If you are going to "take the market's offer", it makes no logical sense not to take it in the size in which it is given, regardless of the instrument in which it is being given.

Also, just to point out the flaw in your "reasoning" about my skill level. If I weren't "trading with skill", my critique of your approach would probably focus on the market analysis and your trade entry, management and exit approaches, in an effort to debunk them. Notice, though, that I don't even have the need to debunk them because it's too trite a critique and not worth my time. The fact that I focus on the necessary deductions that stem from your performance claims, as it relates to position-sizing, shows that I am WAY past caring about your techniques, which I find useless because my "skill level" is way past needing any help from you.
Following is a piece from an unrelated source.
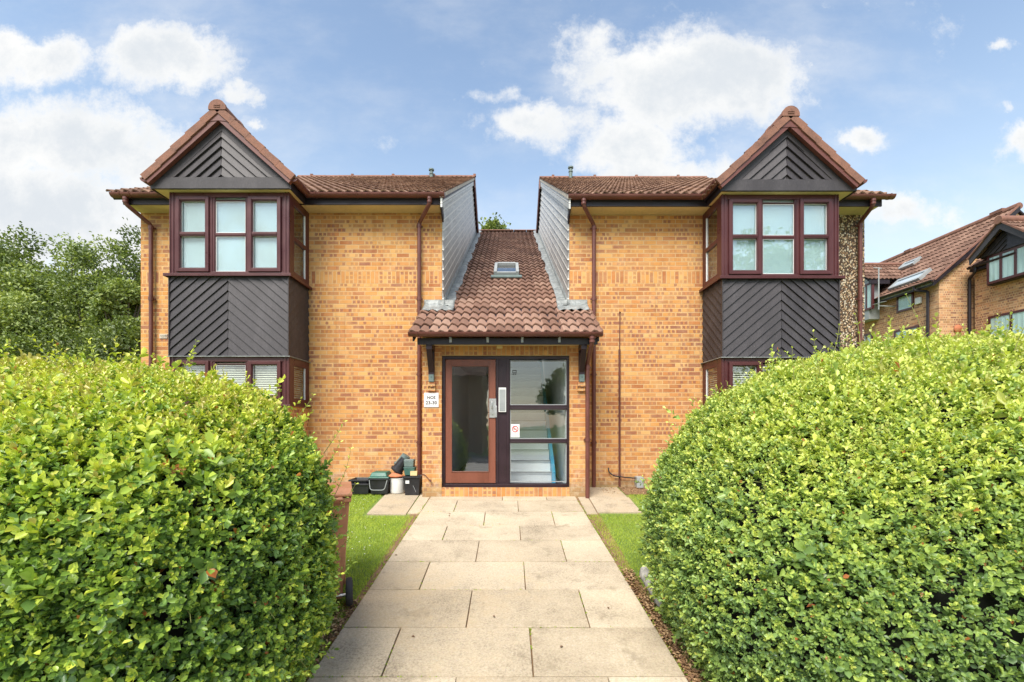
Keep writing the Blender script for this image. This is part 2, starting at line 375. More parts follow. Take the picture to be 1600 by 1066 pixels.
# ------------------------------------------------------------------ roofs
def tiles(mb, e0, U, Sv, N, W, L, tw=.30, g=.333, clip=None, seed=1):
    rs = random.Random(seed); e0, U, Sv, N = Vector(e0), Vector(U).normalized(), Vector(Sv).normalized(), Vector(N).normalized()
    nc = max(1, round(W/tw)); tw = W/nc; nr = math.ceil(L/g-.001); K = 12
    for r in range(nr):
        for c in range(nc):
            s0 = r*g-.03; s1 = min(s0+g+.05, L)
            if clip and not clip(e0+U*(c+.5)*tw+Sv*(s0+s1)/2): continue
            dz = rs.uniform(-.003,.003); dx = rs.uniform(-.002,.002); t = rs.random(); tl = rs.uniform(-.006,.006)
            top = []; lip = []; back = []
            for k in range(K+1):
                u = k/K; ph = (u*2) % 1.0 if u < 1 else 1.
                h = .020*math.sin(2*math.pi*ph)+.006*math.sin(4*math.pi*ph+.6)
                p = e0+U*((c+u)*tw+dx)
                top.append(p+Sv*(s0+tl*(u-.5))+N*(h+.048+dz)); lip.append(p+Sv*s0+N*(h+.026+dz)); back.append(p+Sv*s1+N*(h+.012+dz))
            n = K+1
            fs = [(k+1,k,n+k,n+k+1) for k in range(K)]+[(k,k+1,2*n+k+1,2*n+k) for k in range(K)]
            fs += [(0, 2*n, n), (K, n+K, 2*n+K)]
            mb.add(top+lip+back, fs, t)
    return mb
SL = .566; CS, SN = math.cos(math.atan(SL)), math.sin(math.atan(SL))

# ------------------------------------------------------------------ lapped boards
def clip_half(poly, a, b, c):                        # keep a*x+b*y+c >= 0
    out = []
    for i in range(len(poly)):
        p, q = poly[i], poly[(i+1)%len(poly)]; fp = a*p[0]+b*p[1]+c; fq = a*q[0]+b*q[1]+c
        if fp >= 0: out.append(p)
        if (fp >= 0) != (fq >= 0):
            k = fp/(fp-fq); out.append((p[0]+(q[0]-p[0])*k, p[1]+(q[1]-p[1])*k))
    return out
def boards(mb, poly, slope, pitch, mapf, lap=.018, phase=0., gap=.006):
    vals = [b-slope*a for a,b in poly]; k0 = math.floor((min(vals)-phase)/pitch); k1 = math.ceil((max(vals)-phase)/pitch)
    for k in range(k0, k1):
        lo = phase+k*pitch; hi = lo+pitch-gap
        q = clip_half(poly, -slope, 1, -lo); q = clip_half(q, slope, -1, hi) if q else q
        if len(q) < 3: continue
        j = random.uniform(-.0015,.0015)
        n = len(q); fr = []
        for a, b in q:
            t = (b-slope*a-lo)/pitch; fr.append(mapf(a, b, lap*(1-t)+.003+j))
        bk = [mapf(a, b, -.004) for a,b in q]
        mb.add(fr+bk, [tuple(range(n))]+[(i, n+i, n+(i+1)%n, (i+1)%n) for i in range(n)])
    return mb
def chevron(mb, poly, xc, slope, pitch, mapf, lap=.02, up=True, phase=0.):
    l = clip_half(poly, -1, 0, xc-.003); r = clip_half(poly, 1, 0, -xc-.003)
    s = slope if up else -slope
    if len(l) > 2: boards(mb, l, s, pitch, mapf, lap, phase-s*xc)
    if len(r) > 2: boards(mb, r, -s, pitch, mapf, lap, phase+s*xc)
    return mb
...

arguing with psychopaths is talking to a wall.. they are naturally skilled at NLP command-embedding speech, they are three years old emotionally and they only want to be aggrandized. If you are not one of their trained followers you are not anybody worth their time...
 
Quote from maxpi:

arguing with psychopaths is talking to a wall.. they are naturally skilled at NLP command-embedding speech, they are three years old emotionally and they only want to be aggrandized. If you are not one of their trained followers you are not anybody worth their time...

Most definitely. I just like to do the math on someone who talks big, to see if it's feasible that the talker is achieving what he claims. Clearly, no trader can compound an account to infinity, but, for all practical purposes, a trader who was able to accomplish what Jack claims SHOULD be able to take home hundreds of thousands of dollars per day.

But, yeah, whenever I read his posts, I thank my lucky stars that I never came across them when I was young and stupid enough to have thought they could be worthwhile.